The other star of this two-handed play, McIlroy, will approach this week with similar intent, seeking to bury the doubters beneath the rubble of their perceived wisdom. Yet he will meet the challenge from the opposite direction, blessed with advantages that Quail Hollow denies his American rival.

The Irishman is the quintessential modern “bomber”, long and straight with the driver in ways that Spieth can only imagine.

No run in the soggy fairways? No problem.

Rory will take the aerial route to victory, that’s the theory at least. In practise, it has now been three years since he won the last of his four major championships, an unimaginable stretch when viewed in the immediate aftermath of his PGA Championship victory at Valhalla in the late summer of 2014.

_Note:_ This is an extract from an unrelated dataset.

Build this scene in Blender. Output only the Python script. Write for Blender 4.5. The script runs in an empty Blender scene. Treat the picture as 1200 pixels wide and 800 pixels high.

Back then, he was shaping up to be an historical figure, one of those legends who picks up at least one major championship a season, two if the mood takes him.

Perhaps he is that legend-in-waiting. If so, then it is time for McIlroy climb into the superhero costume and get back to business, even Spieth thinks so.

“Rory is definitely the man beat,’’ the American said when asked for his thoughts on this week, noting the Irishman’s two previous PGA Tour wins at this week’s venue.

No doubt there is a bit of mischief in that assessment, all the better to put a bit more pressure on the Irishman. But the fact is Spieth has never been more right in his life, Rory is the man to beat this week.

Many will believe they can do exactly that – Dustin Johnson, Hideki Matsuyama and Rickie Fowler, to name three obvious candidates.

Less obviously, there is the massed ranks of the “good, but not truly great” PGA Tour players, a brethren that has on occasion thrown up a surprise, a figure who shows form only previously hinted at and goes on to win the PGA Championship.

Jimmy Walker did it last year. So why not, say, Charlie Hoffman this year?

The languid Californian is in the form of his life in a season which has seen him grab more screen time on Sundays than a TV evangelist. He has become a top five machine on the PGA Tour, a consistent threat on a near weekly basis.

Like many, I fancy Charlie’s chances this week. But frankly, I fancy McIlroy’s chances more. Expect the Irishman’s drought to end beneath the storm clouds of North Carolina.